А во-вторых, эта вещь, безо всяких искусственных привязок и просто-таки с готовностью накалываясь на сборниковую ось «хрупкое «я» — хлесткая среда», в то же время кардинально отличается от остальных произведений, на эту же ось наколотых. Да, Кааро Неэм тоже ищет внутренней опоры в сформировавшемся еще в детстве замкнутом глубоко в душе мирке, где все хорошо, где все добры, где всегда карнавал; где личные драмы не переламывают хребта, а облагораживают душу, где любовь не наваливает хлопот, но взвихривает рифмы. И это помогает ему до поры до времени, дает такой запас сил, такую внутреннюю устойчивость, что малую толику добрых чудес он в состоянии даже извлекать из себя и дарить внешнему миру. Но внешний мир не дремлет, и под его мстительным ударом, избирательно направленным на того, кто еще способен привносить в него доброту, внутренний мирок затрещал и прогнулся. И его неожиданная измена, его вдруг проявившаяся хрупкость настолько чудовищны, что Неэм в ужасе — опять-таки выгодно отличаясь от, например, ко всему равнодушного графского сына — бежит в мир внешний, потому что (по-человечески это очень понятно) привычные внешние мерзости ощущаются куда менее тягостными, чем свалившаяся как снег на голову уязвимость казавшегося незыблемым светлячка в душе. Еще один удар — и волшебник сдает свой внутренний мир злу.
Но не навсегда.
Он единственный из фигурантов сборника оказался способным дарить свой свет. Не оберегать от посягательств, не украшать ворованными лебедями, не нырять туда тишком, как в дым анаши, — нет, в здравом уме и твердой памяти привести другого человека в радугу своего детства и сказать: «Мне здесь хорошо. Может, и тебе понравится?»

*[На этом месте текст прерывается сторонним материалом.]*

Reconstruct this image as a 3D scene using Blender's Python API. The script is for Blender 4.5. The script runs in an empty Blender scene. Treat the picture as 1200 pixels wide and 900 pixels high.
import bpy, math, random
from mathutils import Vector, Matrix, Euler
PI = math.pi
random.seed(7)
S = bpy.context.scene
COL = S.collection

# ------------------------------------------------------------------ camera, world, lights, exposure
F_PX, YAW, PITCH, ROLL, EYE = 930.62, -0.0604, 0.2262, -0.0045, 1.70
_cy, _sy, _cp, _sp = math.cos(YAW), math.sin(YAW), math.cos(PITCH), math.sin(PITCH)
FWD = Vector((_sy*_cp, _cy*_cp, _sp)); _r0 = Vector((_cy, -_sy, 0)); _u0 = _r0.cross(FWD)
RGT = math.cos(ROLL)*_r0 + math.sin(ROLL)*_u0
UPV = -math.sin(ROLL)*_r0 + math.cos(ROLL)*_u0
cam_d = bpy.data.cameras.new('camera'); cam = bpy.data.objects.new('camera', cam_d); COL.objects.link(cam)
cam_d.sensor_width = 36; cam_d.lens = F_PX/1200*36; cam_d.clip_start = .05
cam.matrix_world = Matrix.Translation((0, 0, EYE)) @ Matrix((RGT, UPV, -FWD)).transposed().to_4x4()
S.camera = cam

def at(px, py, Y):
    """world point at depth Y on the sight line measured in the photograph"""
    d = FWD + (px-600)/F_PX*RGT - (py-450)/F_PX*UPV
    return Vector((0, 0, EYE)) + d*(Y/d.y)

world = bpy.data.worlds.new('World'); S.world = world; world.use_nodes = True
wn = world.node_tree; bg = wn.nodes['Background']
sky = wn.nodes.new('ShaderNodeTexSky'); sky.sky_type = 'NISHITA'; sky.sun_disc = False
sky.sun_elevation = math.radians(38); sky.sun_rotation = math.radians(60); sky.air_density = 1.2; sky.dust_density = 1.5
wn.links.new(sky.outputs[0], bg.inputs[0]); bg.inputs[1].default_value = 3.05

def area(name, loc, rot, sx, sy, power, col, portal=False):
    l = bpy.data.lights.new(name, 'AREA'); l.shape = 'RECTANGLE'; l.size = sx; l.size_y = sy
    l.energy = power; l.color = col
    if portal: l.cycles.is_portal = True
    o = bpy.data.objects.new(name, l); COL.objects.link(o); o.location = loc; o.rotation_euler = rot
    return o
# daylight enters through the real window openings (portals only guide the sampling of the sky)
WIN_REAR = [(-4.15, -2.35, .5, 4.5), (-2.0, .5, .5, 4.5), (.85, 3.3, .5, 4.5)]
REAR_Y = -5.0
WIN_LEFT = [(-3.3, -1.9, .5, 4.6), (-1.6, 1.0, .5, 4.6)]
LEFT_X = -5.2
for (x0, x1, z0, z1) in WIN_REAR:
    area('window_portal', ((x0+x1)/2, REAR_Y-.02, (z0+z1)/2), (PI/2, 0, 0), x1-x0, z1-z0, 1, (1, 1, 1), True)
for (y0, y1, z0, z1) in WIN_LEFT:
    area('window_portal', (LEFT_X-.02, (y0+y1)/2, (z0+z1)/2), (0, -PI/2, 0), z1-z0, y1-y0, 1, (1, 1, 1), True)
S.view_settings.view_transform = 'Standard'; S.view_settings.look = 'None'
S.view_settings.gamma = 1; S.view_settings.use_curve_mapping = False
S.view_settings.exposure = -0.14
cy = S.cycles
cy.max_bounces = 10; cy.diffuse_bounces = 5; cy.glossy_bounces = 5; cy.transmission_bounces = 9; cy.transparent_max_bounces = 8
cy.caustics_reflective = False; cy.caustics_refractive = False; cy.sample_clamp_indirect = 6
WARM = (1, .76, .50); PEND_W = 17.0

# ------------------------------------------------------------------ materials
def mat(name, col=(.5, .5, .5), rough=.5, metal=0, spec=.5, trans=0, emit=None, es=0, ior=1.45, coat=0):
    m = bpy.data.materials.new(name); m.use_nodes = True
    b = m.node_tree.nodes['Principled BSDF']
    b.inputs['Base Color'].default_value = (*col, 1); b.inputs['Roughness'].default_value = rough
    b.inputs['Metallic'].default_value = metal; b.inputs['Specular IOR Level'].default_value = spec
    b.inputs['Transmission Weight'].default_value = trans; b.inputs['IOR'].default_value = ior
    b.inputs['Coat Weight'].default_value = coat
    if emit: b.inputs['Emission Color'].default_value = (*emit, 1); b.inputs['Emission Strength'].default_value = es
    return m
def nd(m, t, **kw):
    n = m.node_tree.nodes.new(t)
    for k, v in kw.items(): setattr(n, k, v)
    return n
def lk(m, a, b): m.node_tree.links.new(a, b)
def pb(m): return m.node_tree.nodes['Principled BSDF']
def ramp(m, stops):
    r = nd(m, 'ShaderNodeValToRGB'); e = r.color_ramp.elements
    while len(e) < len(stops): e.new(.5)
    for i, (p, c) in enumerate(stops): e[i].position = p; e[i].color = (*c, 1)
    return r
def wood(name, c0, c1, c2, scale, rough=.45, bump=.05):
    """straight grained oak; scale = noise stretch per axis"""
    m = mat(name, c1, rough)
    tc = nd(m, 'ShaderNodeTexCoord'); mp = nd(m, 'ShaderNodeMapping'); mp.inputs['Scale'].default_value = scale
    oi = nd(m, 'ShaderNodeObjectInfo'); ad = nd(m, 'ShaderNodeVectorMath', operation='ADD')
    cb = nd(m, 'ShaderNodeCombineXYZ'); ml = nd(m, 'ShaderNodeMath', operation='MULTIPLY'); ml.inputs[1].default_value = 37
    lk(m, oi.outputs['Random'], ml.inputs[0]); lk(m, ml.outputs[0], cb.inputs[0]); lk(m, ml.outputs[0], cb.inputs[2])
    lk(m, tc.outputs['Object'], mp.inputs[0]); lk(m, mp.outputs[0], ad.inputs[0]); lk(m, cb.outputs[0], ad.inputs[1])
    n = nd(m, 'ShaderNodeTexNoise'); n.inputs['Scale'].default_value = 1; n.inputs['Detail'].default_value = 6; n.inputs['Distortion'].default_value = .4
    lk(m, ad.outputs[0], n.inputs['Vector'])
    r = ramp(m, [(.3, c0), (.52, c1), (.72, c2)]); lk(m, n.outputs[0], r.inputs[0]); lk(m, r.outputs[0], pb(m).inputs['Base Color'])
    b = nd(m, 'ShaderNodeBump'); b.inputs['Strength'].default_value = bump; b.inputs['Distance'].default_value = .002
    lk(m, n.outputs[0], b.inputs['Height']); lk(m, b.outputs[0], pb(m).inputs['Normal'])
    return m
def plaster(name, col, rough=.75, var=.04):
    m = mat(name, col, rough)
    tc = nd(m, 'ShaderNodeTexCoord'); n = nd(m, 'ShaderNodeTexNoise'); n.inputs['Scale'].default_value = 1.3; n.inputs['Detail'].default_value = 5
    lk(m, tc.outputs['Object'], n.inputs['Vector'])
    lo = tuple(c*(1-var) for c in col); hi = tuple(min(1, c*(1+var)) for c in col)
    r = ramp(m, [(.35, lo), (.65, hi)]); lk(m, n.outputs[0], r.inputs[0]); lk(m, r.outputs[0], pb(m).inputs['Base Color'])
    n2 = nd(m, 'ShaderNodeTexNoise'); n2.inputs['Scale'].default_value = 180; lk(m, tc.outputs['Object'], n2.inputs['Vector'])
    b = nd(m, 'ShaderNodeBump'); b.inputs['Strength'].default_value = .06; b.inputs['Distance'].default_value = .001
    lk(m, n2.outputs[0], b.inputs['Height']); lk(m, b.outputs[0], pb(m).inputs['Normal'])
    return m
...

И он единственный, кто, закономерно согнувшись после удара, словно удар был не в душу, а в солнечное сплетение, и затем, в полном соответствии с «синдромом бамбука», набросившись было не на действительного врага, а просто на того, кто находился ближе — тем не менее выстоял. Очнулся. Простил сказке ее беззащитность. Понял, что она нуждается в защите. Вернулся. И вновь собрал рассыпавшийся радужный замок.